This article was originally published in the blog, Betsy-Tacy’s Deep Valley
“I love the theater so much,” said Betsy, “that I wouldn’t care if the play was in Chinese. But Tib!” She grasped Tib’s arm suddenly. “It can’t be tonight we are going.”
“Why not?”
Betsy laughed merrily at Tib’s mistake. “It’s Sunday!”
“Yes,” answered Tib, “That’s the night Uncle Rudy got the tickets for, Sunday, the twenty-second.”
Betsy was silent, astonished. She could hardly believe her ears. They were going to the theater on Sunday. It was certainly Sunday, for they were on their way to church.
Nobody Betsy knew ever went to the theater on Sunday.
From Betsy In Spite of Herself By Maud Hart Lovelace
Theater on Sunday?
Wonder why Betsy was so surprised to go to the theater on a Sunday?
The answer is in an interview with Guy Crane, a stage manager of vaudeville theaters in Mankato, who was 86 years old when he was interviewed by Lowell Schreyer in 1975.
Crane worked at the Wonderland in 1908 and at the Unique in 1909; before he went to the Wonderland he had worked for a few months at the Opera House. His experience included many vaudeville acts including tap dance, minstrel troupes, comedy acts, song and dance, marionettes, hypnotists, magic and illusions, and, fairly common in those days, blackface acts.
Crane left Mankato in March 1909 to work in vaudeville theaters on the west coast.
Here are some interesting excerpts from the interview.
Mankato According to Guy Crane
Crane: There were no Sunday shows of any kind here, in those days. I used to work at the Opera House where they play here on Monday nights. Six a week. New Ulm on Sunday nights.
Schreyer: What was the average length of their performances in Mankato?
Crane: Three days
Schreyer: Did children come to the matinee and the evening performances or was it understood they be at only the matinee?
Crane: No, no.
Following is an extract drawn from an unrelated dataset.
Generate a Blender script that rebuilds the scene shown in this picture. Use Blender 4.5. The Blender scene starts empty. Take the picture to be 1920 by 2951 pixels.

They went to night shows as well, the younger people that is. The children would be with their parents, as I remember.
Schreyer: What times during the day did the shows begin?
Crane: Well the matinee, I think, was 2:30. And the evening shows at 7:00 and 9:00.
Schreyer: So it was generally about an hour and a half show all together?
Crane: Yes, and they had another half hour to clear the audience and get in a new one.
Schreyer: Was the Opera House in operation at that time already?
Crane: Oh, the Opera House was old by then.
Schreyer: So, that actually would have been a competitor to the Wonderland?
Crane: Well, when the show was over in the Wonderland and they had the play still going on at the Opera House, we’d go over if we wanted to see the last of it.
Schreyer: Were they legitimate plays or were they the vaudeville acts as well?
Crane: Oh no, they were legitimate.
Schreyer: What were some of the plays that you got a chance to see?
Crane: Oh my, I worked there for about a year before that is, one winter, one season before I went to the Wonderland, in property and I helped with the scenery. Of course, I was a light weight in those days. Skinny as a rail. But, oh, “The Lion and the Mouse” and Joe Howard and a lot of George M. Cohan shows. Let’s see, what’s some of those Southern plays…“The Old Plantation” and things like that.
Schreyer: So that [Opera House] was more a legitimate playhouse than a vaudeville house.
Crane: Oh yes.
Schreyer: What’s the earliest time that you can recall a film – a motion picture being shown in Mankato?
Crane: 1906 “The Great Train Robbery.” That’s one of the first…I think that was the first.
Crane: The Opera House had one section of removable seats. They were cranked off under the dress circle of the theater.
Crane: Chauncey Olcott, they had big choruses with them. They played at the Opera House.
Schreyer: Chauncey Olcott, did you see him there?
Crane: At the Opera House. Oh my, you bet.